Tout cela fait beaucoup, et fait même trop.

Dans la nuit de ce 3 au 4 juillet 2013, on apprenait ainsi que, l'un après l'autre, ce sont tous les pays d'Amérique latine qui font part de leur indignation et de leur mépris devant l'attitude du pays qui fut celui de Charles de Gaulle.

En bref, le scandale, le désastre et la honte sont complets ce soir pour la France.

L'appartenance de la France à l'Union européenne est en train de ruiner le capital de sympathie, hérité de deux siècles, dont bénéficie notre pays auprès de 600 millions de Latino-Américains

Pour bien mesurer cette déchéance de notre pays, ces photos du jour sont à comparer à celles que j'ai reportées ci-dessus du voyage de Charles de Gaulle en Amérique Latine en 1964 :


Manifestations anti-françaises à La Paz (Bolivie) les 2 et 3 juillet 2013 : les manifestants décrochent des drapeaux français et européen sur l'Ambassade de France et vont ensuite les brûler devant les caméras. Bien entendu avec la complicité des autorités gouvernementales boliviennes.

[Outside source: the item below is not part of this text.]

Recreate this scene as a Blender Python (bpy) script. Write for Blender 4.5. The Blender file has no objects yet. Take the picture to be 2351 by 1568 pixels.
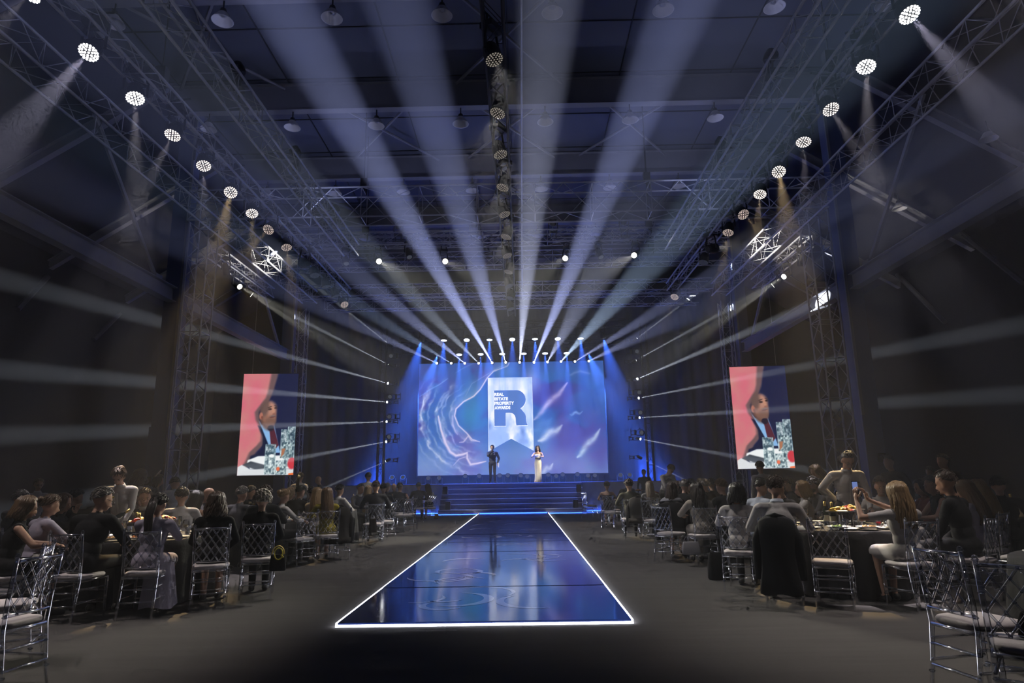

Ces photos révèlent que les manifestants boliviens ne partagent pas du tout les boniments de M. Mélenchon - qui se proclame « fédéraliste européen », qui se permet de traiter de « maréchalistes » ceux qui proposent de sortir de l'euro, mais qui se proclame ami des régimes progressistes latino-américains.

Car, n'en déplaise à M. Mélenchon, les manifestants boliviens, qui ont tout compris, brûlent à la fois le drapeau européen et le drapeau français.

Et ils dénoncent sur leur banderole la France comme étant « raciste, hypocrite et fasciste ».

C'est la parfaite confirmation de mes analyses : vue d'Amérique Latine comme d'Afrique, du Moyen-Orient ou d'Asie, l'Europe est une construction fascisante et racialiste, porteuse de conflits et de guerres.